* [EXERCISE GOAL]:
Write out the whole listing, matching it exactly.

* [DATASET EXCERPT]:
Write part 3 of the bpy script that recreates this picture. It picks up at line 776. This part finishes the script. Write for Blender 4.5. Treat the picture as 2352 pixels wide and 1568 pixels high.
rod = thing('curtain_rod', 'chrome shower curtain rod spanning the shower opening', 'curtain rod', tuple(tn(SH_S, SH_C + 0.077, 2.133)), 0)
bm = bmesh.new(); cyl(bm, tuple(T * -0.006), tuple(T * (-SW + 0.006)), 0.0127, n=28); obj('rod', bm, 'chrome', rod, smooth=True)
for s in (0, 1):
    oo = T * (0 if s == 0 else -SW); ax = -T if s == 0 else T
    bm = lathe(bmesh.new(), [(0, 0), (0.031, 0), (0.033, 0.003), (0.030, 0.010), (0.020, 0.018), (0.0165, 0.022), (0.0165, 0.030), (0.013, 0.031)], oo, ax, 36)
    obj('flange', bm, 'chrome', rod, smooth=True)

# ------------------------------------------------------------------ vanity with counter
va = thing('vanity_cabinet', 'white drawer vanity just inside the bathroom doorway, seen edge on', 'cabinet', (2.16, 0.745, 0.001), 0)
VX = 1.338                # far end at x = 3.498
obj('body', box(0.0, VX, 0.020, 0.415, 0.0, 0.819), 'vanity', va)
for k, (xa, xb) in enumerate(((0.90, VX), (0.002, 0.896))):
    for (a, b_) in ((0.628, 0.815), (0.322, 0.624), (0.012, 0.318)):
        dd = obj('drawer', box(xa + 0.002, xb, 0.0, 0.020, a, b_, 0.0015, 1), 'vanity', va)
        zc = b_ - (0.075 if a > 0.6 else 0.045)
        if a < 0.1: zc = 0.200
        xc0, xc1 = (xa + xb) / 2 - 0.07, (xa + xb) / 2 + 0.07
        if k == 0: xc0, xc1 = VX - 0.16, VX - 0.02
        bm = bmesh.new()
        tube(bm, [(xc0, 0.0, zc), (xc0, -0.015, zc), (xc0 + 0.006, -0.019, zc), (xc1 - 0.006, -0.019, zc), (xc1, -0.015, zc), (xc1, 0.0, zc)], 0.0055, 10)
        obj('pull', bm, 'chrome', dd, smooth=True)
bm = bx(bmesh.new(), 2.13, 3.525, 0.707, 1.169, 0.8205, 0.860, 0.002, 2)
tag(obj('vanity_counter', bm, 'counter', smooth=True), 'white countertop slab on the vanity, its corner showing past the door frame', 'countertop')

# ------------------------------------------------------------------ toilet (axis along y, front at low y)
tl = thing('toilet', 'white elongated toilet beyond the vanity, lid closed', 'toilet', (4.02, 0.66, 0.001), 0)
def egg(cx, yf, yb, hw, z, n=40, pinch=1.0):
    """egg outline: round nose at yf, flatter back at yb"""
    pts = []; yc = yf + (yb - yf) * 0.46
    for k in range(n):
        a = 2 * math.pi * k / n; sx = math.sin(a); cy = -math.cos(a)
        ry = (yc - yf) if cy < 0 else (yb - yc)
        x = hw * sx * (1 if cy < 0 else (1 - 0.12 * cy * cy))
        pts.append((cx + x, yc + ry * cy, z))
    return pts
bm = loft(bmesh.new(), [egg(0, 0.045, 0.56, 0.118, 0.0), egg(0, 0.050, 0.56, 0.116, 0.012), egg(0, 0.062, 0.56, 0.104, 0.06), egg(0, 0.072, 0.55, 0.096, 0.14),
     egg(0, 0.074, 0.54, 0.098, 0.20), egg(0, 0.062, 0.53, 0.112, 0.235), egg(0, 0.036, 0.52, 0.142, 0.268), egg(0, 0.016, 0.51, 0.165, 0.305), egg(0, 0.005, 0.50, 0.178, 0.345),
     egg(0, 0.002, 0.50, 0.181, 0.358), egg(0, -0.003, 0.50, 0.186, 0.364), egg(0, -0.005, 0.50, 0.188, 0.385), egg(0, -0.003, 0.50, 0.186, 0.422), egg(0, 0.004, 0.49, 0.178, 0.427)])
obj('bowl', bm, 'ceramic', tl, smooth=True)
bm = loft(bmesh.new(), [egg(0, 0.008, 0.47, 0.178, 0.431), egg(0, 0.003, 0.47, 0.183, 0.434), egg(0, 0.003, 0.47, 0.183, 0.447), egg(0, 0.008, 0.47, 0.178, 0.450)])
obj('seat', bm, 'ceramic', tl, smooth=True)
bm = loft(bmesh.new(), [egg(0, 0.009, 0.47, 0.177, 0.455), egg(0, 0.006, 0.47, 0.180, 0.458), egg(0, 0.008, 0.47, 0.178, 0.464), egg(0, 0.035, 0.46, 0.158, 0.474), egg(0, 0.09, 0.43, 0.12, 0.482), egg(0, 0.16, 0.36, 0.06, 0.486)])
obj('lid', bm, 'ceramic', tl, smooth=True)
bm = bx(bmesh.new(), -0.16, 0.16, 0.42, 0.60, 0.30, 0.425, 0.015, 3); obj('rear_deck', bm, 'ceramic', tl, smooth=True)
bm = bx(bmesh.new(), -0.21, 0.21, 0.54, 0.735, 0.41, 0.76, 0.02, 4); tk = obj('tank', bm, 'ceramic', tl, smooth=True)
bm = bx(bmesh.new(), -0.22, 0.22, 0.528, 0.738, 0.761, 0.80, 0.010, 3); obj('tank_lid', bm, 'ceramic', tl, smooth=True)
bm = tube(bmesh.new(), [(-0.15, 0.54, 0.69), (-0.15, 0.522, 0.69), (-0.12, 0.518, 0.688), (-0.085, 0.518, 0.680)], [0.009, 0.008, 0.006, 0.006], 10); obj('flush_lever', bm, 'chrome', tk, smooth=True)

* [TASK RESPONSE]:
Write part 3 of the bpy script that recreates this picture. It picks up at line 776. This part finishes the script. Write for Blender 4.5. Treat the picture as 2352 pixels wide and 1568 pixels high.
rod = thing('curtain_rod', 'chrome shower curtain rod spanning the shower opening', 'curtain rod', tuple(tn(SH_S, SH_C + 0.077, 2.133)), 0)
bm = bmesh.new(); cyl(bm, tuple(T * -0.006), tuple(T * (-SW + 0.006)), 0.0127, n=28); obj('rod', bm, 'chrome', rod, smooth=True)
for s in (0, 1):
    oo = T * (0 if s == 0 else -SW); ax = -T if s == 0 else T
    bm = lathe(bmesh.new(), [(0, 0), (0.031, 0), (0.033, 0.003), (0.030, 0.010), (0.020, 0.018), (0.0165, 0.022), (0.0165, 0.030), (0.013, 0.031)], oo, ax, 36)
    obj('flange', bm, 'chrome', rod, smooth=True)

# ------------------------------------------------------------------ vanity with counter
va = thing('vanity_cabinet', 'white drawer vanity just inside the bathroom doorway, seen edge on', 'cabinet', (2.16, 0.745, 0.001), 0)
VX = 1.338                # far end at x = 3.498
obj('body', box(0.0, VX, 0.020, 0.415, 0.0, 0.819), 'vanity', va)
for k, (xa, xb) in enumerate(((0.90, VX), (0.002, 0.896))):
    for (a, b_) in ((0.628, 0.815), (0.322, 0.624), (0.012, 0.318)):
        dd = obj('drawer', box(xa + 0.002, xb, 0.0, 0.020, a, b_, 0.0015, 1), 'vanity', va)
        zc = b_ - (0.075 if a > 0.6 else 0.045)
        if a < 0.1: zc = 0.200
        xc0, xc1 = (xa + xb) / 2 - 0.07, (xa + xb) / 2 + 0.07
        if k == 0: xc0, xc1 = VX - 0.16, VX - 0.02
        bm = bmesh.new()
        tube(bm, [(xc0, 0.0, zc), (xc0, -0.015, zc), (xc0 + 0.006, -0.019, zc), (xc1 - 0.006, -0.019, zc), (xc1, -0.015, zc), (xc1, 0.0, zc)], 0.0055, 10)
        obj('pull', bm, 'chrome', dd, smooth=True)
bm = bx(bmesh.new(), 2.13, 3.525, 0.707, 1.169, 0.8205, 0.860, 0.002, 2)
tag(obj('vanity_counter', bm, 'counter', smooth=True), 'white countertop slab on the vanity, its corner showing past the door frame', 'countertop')

# ------------------------------------------------------------------ toilet (axis along y, front at low y)
tl = thing('toilet', 'white elongated toilet beyond the vanity, lid closed', 'toilet', (4.02, 0.66, 0.001), 0)
def egg(cx, yf, yb, hw, z, n=40, pinch=1.0):
    """egg outline: round nose at yf, flatter back at yb"""
    pts = []; yc = yf + (yb - yf) * 0.46
    for k in range(n):
        a = 2 * math.pi * k / n; sx = math.sin(a); cy = -math.cos(a)
        ry = (yc - yf) if cy < 0 else (yb - yc)
        x = hw * sx * (1 if cy < 0 else (1 - 0.12 * cy * cy))
        pts.append((cx + x, yc + ry * cy, z))
    return pts
bm = loft(bmesh.new(), [egg(0, 0.045, 0.56, 0.118, 0.0), egg(0, 0.050, 0.56, 0.116, 0.012), egg(0, 0.062, 0.56, 0.104, 0.06), egg(0, 0.072, 0.55, 0.096, 0.14),
     egg(0, 0.074, 0.54, 0.098, 0.20), egg(0, 0.062, 0.53, 0.112, 0.235), egg(0, 0.036, 0.52, 0.142, 0.268), egg(0, 0.016, 0.51, 0.165, 0.305), egg(0, 0.005, 0.50, 0.178, 0.345),
     egg(0, 0.002, 0.50, 0.181, 0.358), egg(0, -0.003, 0.50, 0.186, 0.364), egg(0, -0.005, 0.50, 0.188, 0.385), egg(0, -0.003, 0.50, 0.186, 0.422), egg(0, 0.004, 0.49, 0.178, 0.427)])
obj('bowl', bm, 'ceramic', tl, smooth=True)
bm = loft(bmesh.new(), [egg(0, 0.008, 0.47, 0.178, 0.431), egg(0, 0.003, 0.47, 0.183, 0.434), egg(0, 0.003, 0.47, 0.183, 0.447), egg(0, 0.008, 0.47, 0.178, 0.450)])
obj('seat', bm, 'ceramic', tl, smooth=True)
bm = loft(bmesh.new(), [egg(0, 0.009, 0.47, 0.177, 0.455), egg(0, 0.006, 0.47, 0.180, 0.458), egg(0, 0.008, 0.47, 0.178, 0.464), egg(0, 0.035, 0.46, 0.158, 0.474), egg(0, 0.09, 0.43, 0.12, 0.482), egg(0, 0.16, 0.36, 0.06, 0.486)])
obj('lid', bm, 'ceramic', tl, smooth=True)
bm = bx(bmesh.new(), -0.16, 0.16, 0.42, 0.60, 0.30, 0.425, 0.015, 3); obj('rear_deck', bm, 'ceramic', tl, smooth=True)
bm = bx(bmesh.new(), -0.21, 0.21, 0.54, 0.735, 0.41, 0.76, 0.02, 4); tk = obj('tank', bm, 'ceramic', tl, smooth=True)
bm = bx(bmesh.new(), -0.22, 0.22, 0.528, 0.738, 0.761, 0.80, 0.010, 3); obj('tank_lid', bm, 'ceramic', tl, smooth=True)
bm = tube(bmesh.new(), [(-0.15, 0.54, 0.69), (-0.15, 0.522, 0.69), (-0.12, 0.518, 0.688), (-0.085, 0.518, 0.680)], [0.009, 0.008, 0.006, 0.006], 10); obj('flush_lever', bm, 'chrome', tk, smooth=True)